GOAL |
Identify and copy all lines of the material where the string "script" is found.

════

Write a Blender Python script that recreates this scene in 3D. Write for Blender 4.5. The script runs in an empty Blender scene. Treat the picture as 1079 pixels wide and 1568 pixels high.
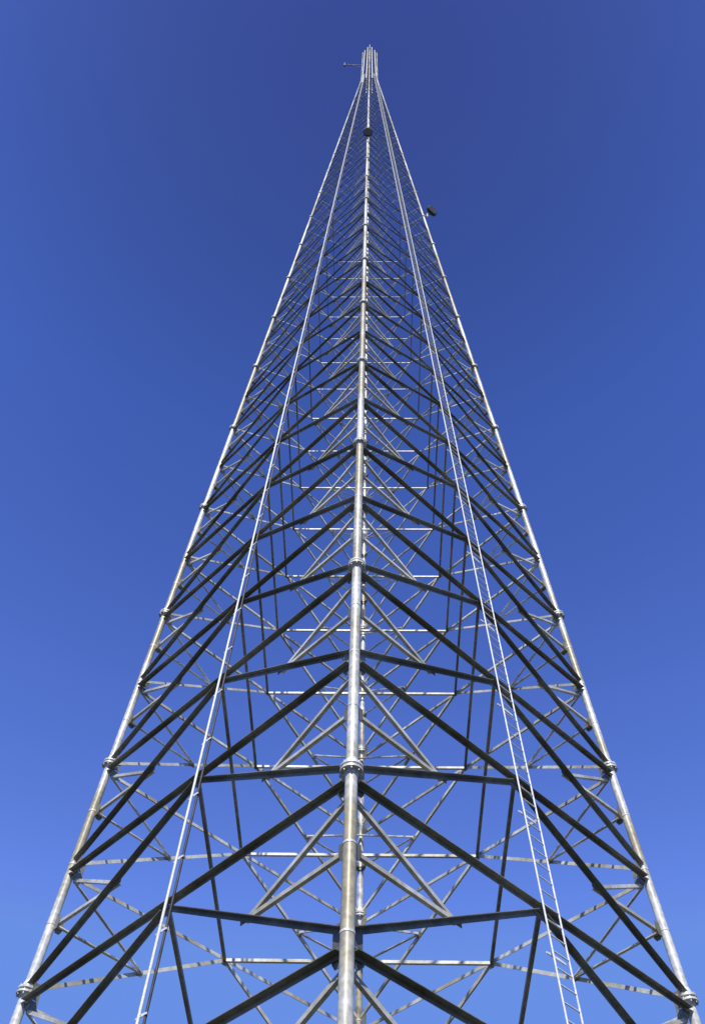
import bpy, bmesh, math, random
from mathutils import Vector, Matrix
random.seed(4)
# calibrated camera / tower dimensions (metres, radians)
L=6.0                       # leg section length
LENS_PX,YAW,PIT,ROL,D,R0,T,Z0,TH=1451.503,-.01918,.98651,.0318,18.7357,6.678,.05329,10.590,-.01675
CH=1.6                      # eye height
# ------------------------------------------------ materials
def metal(name,c1,c2,rough=.5,met=.35,scale=3.0,fine=30,lo=.8):
    m=bpy.data.materials.new(name); m.use_nodes=True; nt=m.node_tree; b=nt.nodes['Principled BSDF']
    tc=nt.nodes.new('ShaderNodeTexCoord')
    n=nt.nodes.new('ShaderNodeTexNoise'); n.inputs['Scale'].default_value=scale; n.inputs['Detail'].default_value=6
    cr=nt.nodes.new('ShaderNodeValToRGB'); cr.color_ramp.elements[0].position=.42; cr.color_ramp.elements[1].position=.58
    cr.color_ramp.elements[0].color=(*c1,1); cr.color_ramp.elements[1].color=(*c2,1)
    n2=nt.nodes.new('ShaderNodeTexNoise'); n2.inputs['Scale'].default_value=fine; n2.inputs['Detail'].default_value=4
    mr=nt.nodes.new('ShaderNodeMapRange'); mr.inputs['From Min'].default_value=.35; mr.inputs['From Max'].default_value=.65; mr.inputs['To Min'].default_value=lo; mr.inputs['To Max'].default_value=1.1
    mx=nt.nodes.new('ShaderNodeVectorMath'); mx.operation='SCALE'
    lk=nt.links.new
    lk(tc.outputs['Object'],n.inputs['Vector']); lk(tc.outputs['Object'],n2.inputs['Vector']); lk(n.outputs['Fac'],cr.inputs['Fac']); lk(n2.outputs['Fac'],mr.inputs['Value'])
    lk(cr.outputs['Color'],mx.inputs[0]); lk(mr.outputs['Result'],mx.inputs['Scale']); lk(mx.outputs[0],b.inputs['Base Color'])
    b.inputs['Roughness'].default_value=rough; b.inputs['Metallic'].default_value=met
    return m
M_leg=metal('galvanized_leg',(.42,.375,.25),(.74,.74,.70),.45,.1,.33,9,.72)
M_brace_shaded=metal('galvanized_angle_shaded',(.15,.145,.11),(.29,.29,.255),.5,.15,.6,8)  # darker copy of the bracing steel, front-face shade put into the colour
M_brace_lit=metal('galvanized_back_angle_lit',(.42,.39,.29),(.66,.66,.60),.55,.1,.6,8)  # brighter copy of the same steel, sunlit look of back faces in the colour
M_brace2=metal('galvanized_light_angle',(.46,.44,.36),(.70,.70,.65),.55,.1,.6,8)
M_fl=metal('flange_steel',(.54,.54,.50),(.76,.76,.72),.45,.1,6)
M_white=metal('bright_zinc',(.76,.77,.79),(.84,.85,.86),.45,.0,4)
M_dark=metal('black_cable',(.03,.03,.03),(.06,.06,.06),.6,0,4)
M_conc=metal('concrete',(.3,.29,.27),(.42,.41,.38),.9,0,5)
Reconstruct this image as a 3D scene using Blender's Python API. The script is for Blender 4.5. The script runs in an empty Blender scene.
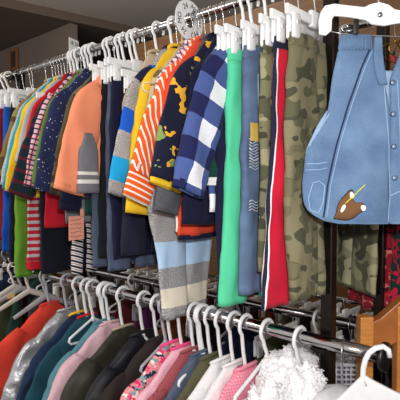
import bpy, bmesh, math, random
from mathutils import Vector, Matrix, noise

random.seed(7)
SC = bpy.context.scene
COL = SC.collection
PI = math.pi

# ------------------------------------------------------------------ camera frame
F = 480.0                      # focal length in pixels of a 400 px frame
FW = Vector((-0.674, 0.738, 0)).normalized()
RT = Vector((FW.y, -FW.x, 0))
CZ = 1.30                      # eye height
HZ = 184.0                     # horizon row
D = 1.169                      # distance of the front rails
DB = 1.62                      # back rails of the double sided rack
ZT, ZL = 1.852, 0.874           # heights of upper and lower rail
ZLB = 0.80
RTOP, RLOW = 0.013, 0.0185


def rx(px, y):
    """X on the line (., y) that stands at column px"""
    k = (px - 200.0) / F
    return (k * FW.y * y - RT.y * y) / (RT.x - k * FW.x)


def dep(x, y):
    return x * FW.x + y * FW.y


def zz(py, d):
    return CZ - (py - HZ) * d / F


def at(px, py, d):
    p = FW * d + RT * ((px - 200.0) / F * d)
    return Vector((p.x, p.y, zz(py, d)))


# ------------------------------------------------------------------ object helpers
def link(o):
    COL.objects.link(o)
    return o


def mesh(name, V, Fc, mat, parent=None, uv=None, smooth=True):
    me = bpy.data.meshes.new(name)
    me.from_pydata([tuple(v) for v in V], [], Fc)
    if uv is not None:
        l = me.uv_layers.new(name='UVMap')
        for lp in me.loops:
            l.data[lp.index].uv = uv[lp.vertex_index]
    if mat is not None:
        me.materials.append(mat)
    for p in me.polygons:
        p.use_smooth = smooth
    me.update()
    o = link(bpy.data.objects.new(name, me))
    if parent is not None:
        o.parent = parent
    return o


def tag(o, label=None, cat=None, group=None, kind=None):
    if label: o['label'] = label
    if cat: o['category'] = cat
    if group: o['group'] = group
    if kind: o['kind'] = kind
    return o


def thing(name, label, cat, loc=(0, 0, 0), rz=0.0, group=None):
    o = link(bpy.data.objects.new(name, None))
    o.location = loc
    o.rotation_euler = (0, 0, rz)
    o.empty_display_size = .03
    return tag(o, label, cat, group)


class MB:
    """collects simple solids into one mesh"""
    def __init__(s):
        s.V, s.F, s.U = [], [], []

    def add(s, V, Fc, uv=None):
        n = len(s.V)
        s.V += [Vector(v) for v in V]
        s.F += [tuple(i + n for i in f) for f in Fc]
        s.U += uv if uv else [(v[0] + v[1], v[2]) for v in V]

    def tube(s, pts, r, n=8, closed=False, caps=True, flat=1.0):
        pts = [Vector(p) for p in pts]
        m = len(pts)
        rr = r if isinstance(r, (list, tuple)) else [r] * m
        V, Fc = [], []
        up = None
        for i, p in enumerate(pts):
            if closed:
                t = pts[(i + 1) % m] - pts[i - 1]
            else:
                t = pts[min(i + 1, m - 1)] - pts[max(i - 1, 0)]
            t.normalize()
            if up is None:
                a = Vector((1, 0, 0)) if abs(t.x) < .9 else Vector((0, 1, 0))
                up = (a - t * a.dot(t)).normalized()
            else:
                up = (up - t * up.dot(t))
                up = up.normalized() if up.length > 1e-6 else t.orthogonal().normalized()
            b = t.cross(up)
            for k in range(n):
                a = 2 * PI * k / n
                V.append(p + (up * math.cos(a) * flat + b * math.sin(a)) * rr[i])
        for i in range(m if closed else m - 1):
            for k in range(n):
                j = (i + 1) % m
                Fc.append((i * n + k, i * n + (k + 1) % n, j * n + (k + 1) % n, j * n + k))
        if caps and not closed:
            Fc.append(tuple(range(n))[::-1])
            Fc.append(tuple((m - 1) * n + k for k in range(n)))
        s.add(V, Fc)

    def box(s, lo, hi, bevel=0.0):
        bm = bmesh.new()
        bmesh.ops.create_cube(bm, size=1)
        c = [(lo[i] + hi[i]) / 2 for i in range(3)]
        d = [hi[i] - lo[i] for i in range(3)]
        for v in bm.verts:
            v.co = Vector((c[0] + v.co.x * d[0], c[1] + v.co.y * d[1], c[2] + v.co.z * d[2]))
        if bevel:
            bmesh.ops.bevel(bm, geom=bm.edges[:], offset=bevel, segments=2, affect='EDGES', profile=.5)
        bm.verts.index_update()
        s.add([v.co.copy() for v in bm.verts], [tuple(v.index for v in f.verts) for f in bm.faces])
        bm.free()

    def prism(s, poly, y0, y1):
        """poly of (x,z) extruded along y"""
        n = len(poly)
        V = [(x, y0, z) for x, z in poly] + [(x, y1, z) for x, z in poly]
        Fc = [tuple(range(n)), tuple(range(2 * n - 1, n - 1, -1))]
        for i in range(n):
            j = (i + 1) % n
            Fc.append((i, i + n, j + n, j))
        s.add(V, Fc)

    def build(s, name, mat, parent=None, smooth=True, M=None):
        V = [M @ v for v in s.V] if M is not None else s.V
        return mesh(name, V, s.F, mat, parent, s.U, smooth)


# ------------------------------------------------------------------ materials
def lin(c):
    r = []
    for v in c[:3]:
        v = v / 255.0
        r.append(v / 12.92 if v <= .04045 else ((v + .055) / 1.055) ** 2.4)
    return (r[0], r[1], r[2], 1.0)


class NT:
    def __init__(s, name):
        s.m = bpy.data.materials.new(name)
        s.m.use_nodes = True
        s.t = s.m.node_tree
        s.b = s.t.nodes['Principled BSDF']

    def n(s, typ, **kw):
        o = s.t.nodes.new(typ)
        for k, v in kw.items():
            setattr(o, k, v)
        return o

    def l(s, a, b):
        s.t.links.new(a, b)

    def math(s, op, a, b=None, c=None):
        o = s.n('ShaderNodeMath', operation=op)
        for i, v in enumerate((a, b, c)):
            if v is None: continue
            if isinstance(v, (int, float)): o.inputs[i].default_value = v
            else: s.l(v, o.inputs[i])
        return o.outputs[0]

    def uv(s):
        if not hasattr(s, '_uv'):
            s._uvv = s.n('ShaderNodeUVMap', uv_map='UVMap').outputs[0]
            x = s.n('ShaderNodeSeparateXYZ')
            s.l(s._uvv, x.inputs[0])
            s._uv = (x.outputs[0], x.outputs[1])
        return s._uv

    def ramp(s, fac, stops, interp='CONSTANT'):
        r = s.n('ShaderNodeValToRGB')
        r.color_ramp.interpolation = interp
        e = r.color_ramp.elements
        while len(e) > 1: e.remove(e[-1])
        e[0].position = stops[0][0]; e[0].color = lin(stops[0][1])
        for p, c in stops[1:]:
            k = e.new(min(max(p, 0), 1)); k.color = lin(c)
        s.l(fac, r.inputs[0])
        return r.outputs[0]

    def mix(s, fac, a, b):
        o = s.n('ShaderNodeMix', data_type='RGBA')
        if isinstance(fac, (int, float)): o.inputs[0].default_value = fac
        else: s.l(fac, o.inputs[0])
        for i, v in ((6, a), (7, b)):
            if isinstance(v, (tuple, list)): o.inputs[i].default_value = lin(v)
            else: s.l(v, o.inputs[i])
        return o.outputs[2]

    def noise(s, scale, detail=2.0, vec=None, off=None):
        o = s.n('ShaderNodeTexNoise')
        o.inputs['Scale'].default_value = scale
        o.inputs['Detail'].default_value = detail
        v = vec
        if v is None:
            s.uv(); v = s._uvv
        if off:
            a = s.n('ShaderNodeVectorMath', operation='ADD')
            s.l(v, a.inputs[0]); a.inputs[1].default_value = off
            v = a.outputs[0]
        s.l(v, o.inputs['Vector'])
        return o.outputs[0]


_fab = {}


def fabric(name, patt, var=.10, bump=.25, rough=.9, nscale=260, sheen=.03, big=14):
    if name in _fab: return _fab[name]
    s = NT(name)
    col = patt(s)
    if isinstance(col, (tuple, list)):
        rgb = s.n('ShaderNodeRGB'); rgb.outputs[0].default_value = lin(col); col = rgb.outputs[0]
    nz = s.noise(nscale, 3)
    nb = s.noise(big, 3)
    k = s.math('ADD', s.math('MULTIPLY', s.math('SUBTRACT', nz, .5), var * 3.0), 1.0)
    k = s.math('ADD', k, s.math('MULTIPLY', s.math('SUBTRACT', nb, .5), var * 1.2))
    mul = s.n('ShaderNodeVectorMath', operation='SCALE')
    s.l(col, mul.inputs[0]); s.l(k, mul.inputs['Scale'])
    s.l(mul.outputs[0], s.b.inputs['Base Color'])
    s.b.inputs['Roughness'].default_value = rough
    s.b.inputs['Sheen Weight'].default_value = sheen
    s.b.inputs['Specular IOR Level'].default_value = .25
    bp = s.n('ShaderNodeBump')
    bp.inputs['Strength'].default_value = bump
    bp.inputs['Distance'].default_value = .0012
    s.l(nz, bp.inputs['Height'])
    s.l(bp.outputs[0], s.b.inputs['Normal'])
    _fab[name] = s.m
    return s.m


def solid(c): return lambda s: c


def heather(a, b, sc=330):
    return lambda s: s.mix(s.ramp(s.noise(sc, 3), [(0, (0, 0, 0)), (.38, (0, 0, 0)), (.62, (255, 255, 255))], 'LINEAR'), a, b)


def bands(stops, total):
    """bands along v (metres from the top)"""
    def f(s):
        u, v = s.uv()
        return s.ramp(s.math('DIVIDE', v, total), [(p / total, c) for p, c in stops])
    return f


def heatherbands(stops, total, which):
    def f(s):
        u, v = s.uv()
        c = s.ramp(s.math('DIVIDE', v, total), [(p / total, c) for p, c in stops])
        m = s.ramp(s.math('DIVIDE', v, total), [(p / total, ((255,) * 3 if i in which else (0, 0, 0))) for i, (p, c_) in enumerate(stops)])
        nz = s.ramp(s.noise(320, 3), [(0, (45, 45, 50)), (.4, (45, 45, 50)), (.58, (205, 205, 205))], 'LINEAR')
        k = s.math('MULTIPLY', m, .6)
        return s.mix(k, c, nz)
    return f


def repeat(period, stops, a=0.0, b=1.0):
    """repeating stripes along a*u+b*v; stops in fractions"""
    def f(s):
        u, v = s.uv()
        w = s.math('ADD', s.math('MULTIPLY', u, a), s.math('MULTIPLY', v, b))
        return s.ramp(s.math('FRACT', s.math('DIVIDE', s.math('ADD', w, 5.0), period)), stops)
    return f


def across(stops, half):
    """bands across u, from -half to half"""
    def f(s):
        u, v = s.uv()
        w = s.math('DIVIDE', s.math('ADD', u, half), 2 * half)
        return s.ramp(w, [((p + half) / (2 * half), c) for p, c in stops])
    return f


def check(p, c0, c1, c2):
    def f(s):
        u, v = s.uv()
        A = s.math('LESS_THAN', s.math('FRACT', s.math('DIVIDE', s.math('ADD', u, 5.013), p)), .5)
        B = s.math('LESS_THAN', s.math('FRACT', s.math('DIVIDE', s.math('ADD', v, 5.0), p)), .5)
        t = s.math('DIVIDE', s.math('ADD', A, B), 2.0)
        return s.ramp(t, [(0, c0), (.3, c1), (.8, c2)])
    return f


def thincheck(p, base, ca, cb):
    def f(s):
        u, v = s.uv()
        A = s.math('LESS_THAN', s.math('FRACT', s.math('DIVIDE', s.math('ADD', u, 5.0), p)), .3)
        B = s.math('LESS_THAN', s.math('FRACT', s.math('DIVIDE', s.math('ADD', v, 5.0), p)), .3)
        return s.mix(B, s.mix(A, base, ca), cb)
    return f


def camo(c1, c2, c3, c4=None, sc=13):
    def f(s):
        a = s.noise(sc, 1.2)
        b = s.noise(sc * 1.1, 1.2, off=(3.1, 7.7, 1.3))
        d = s.noise(sc * 1.3, 1.2, off=(13.1, 1.7, 4.3))
        x = s.mix(s.math('GREATER_THAN', a, .53), c1, c2)
        x = s.mix(s.math('GREATER_THAN', b, .57), x, c3)
        if c4: x = s.mix(s.math('GREATER_THAN', d, .6), x, c4)
        return x
    return f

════

COMPLETE OUTPUT |
Write a Blender Python script that recreates this scene in 3D. Write for Blender 4.5. The script runs in an empty Blender scene. Treat the picture as 1079 pixels wide and 1568 pixels high.
Reconstruct this image as a 3D scene using Blender's Python API. The script is for Blender 4.5. The script runs in an empty Blender scene.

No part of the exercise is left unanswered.